-- Start --
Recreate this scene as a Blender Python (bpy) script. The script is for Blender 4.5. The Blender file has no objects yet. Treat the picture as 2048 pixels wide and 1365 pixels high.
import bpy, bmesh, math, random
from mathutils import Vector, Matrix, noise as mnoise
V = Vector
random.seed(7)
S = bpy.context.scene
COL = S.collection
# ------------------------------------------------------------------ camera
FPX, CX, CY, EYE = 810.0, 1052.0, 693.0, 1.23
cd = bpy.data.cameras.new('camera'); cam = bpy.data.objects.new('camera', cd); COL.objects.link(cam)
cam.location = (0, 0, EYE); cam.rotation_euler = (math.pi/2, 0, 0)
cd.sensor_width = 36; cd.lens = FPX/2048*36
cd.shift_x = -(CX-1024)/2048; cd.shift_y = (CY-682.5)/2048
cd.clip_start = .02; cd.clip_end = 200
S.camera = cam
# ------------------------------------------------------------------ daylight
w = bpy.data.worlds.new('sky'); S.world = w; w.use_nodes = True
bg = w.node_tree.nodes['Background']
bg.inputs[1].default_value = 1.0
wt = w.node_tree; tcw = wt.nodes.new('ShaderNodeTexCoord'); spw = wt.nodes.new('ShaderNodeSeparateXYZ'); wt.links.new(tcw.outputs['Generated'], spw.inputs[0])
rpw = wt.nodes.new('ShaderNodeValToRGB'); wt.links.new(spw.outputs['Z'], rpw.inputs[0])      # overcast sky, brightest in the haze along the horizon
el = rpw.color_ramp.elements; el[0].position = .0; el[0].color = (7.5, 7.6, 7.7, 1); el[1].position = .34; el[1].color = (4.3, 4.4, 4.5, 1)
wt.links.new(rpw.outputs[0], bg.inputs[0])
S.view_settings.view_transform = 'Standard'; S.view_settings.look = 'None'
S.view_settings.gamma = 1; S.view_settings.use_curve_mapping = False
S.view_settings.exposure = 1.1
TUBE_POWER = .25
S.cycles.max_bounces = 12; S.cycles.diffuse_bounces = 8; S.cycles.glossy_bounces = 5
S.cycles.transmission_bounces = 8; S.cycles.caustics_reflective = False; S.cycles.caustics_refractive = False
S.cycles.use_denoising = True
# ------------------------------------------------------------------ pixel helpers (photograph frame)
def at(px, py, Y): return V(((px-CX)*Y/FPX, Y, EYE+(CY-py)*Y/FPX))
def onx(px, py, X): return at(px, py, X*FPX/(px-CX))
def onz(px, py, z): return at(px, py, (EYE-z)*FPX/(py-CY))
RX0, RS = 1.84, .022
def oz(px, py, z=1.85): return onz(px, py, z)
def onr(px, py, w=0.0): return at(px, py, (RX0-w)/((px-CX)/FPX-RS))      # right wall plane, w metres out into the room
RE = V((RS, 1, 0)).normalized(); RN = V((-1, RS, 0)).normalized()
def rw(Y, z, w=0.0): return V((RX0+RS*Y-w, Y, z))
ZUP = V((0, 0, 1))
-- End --
Task objective -> Search the data above for lines holding "objects" and copy each of them.

Result for this task ->
Recreate this scene as a Blender Python (bpy) script. The script is for Blender 4.5. The Blender file has no objects yet. Treat the picture as 2048 pixels wide and 1365 pixels high.
cd = bpy.data.cameras.new('camera'); cam = bpy.data.objects.new('camera', cd); COL.objects.link(cam)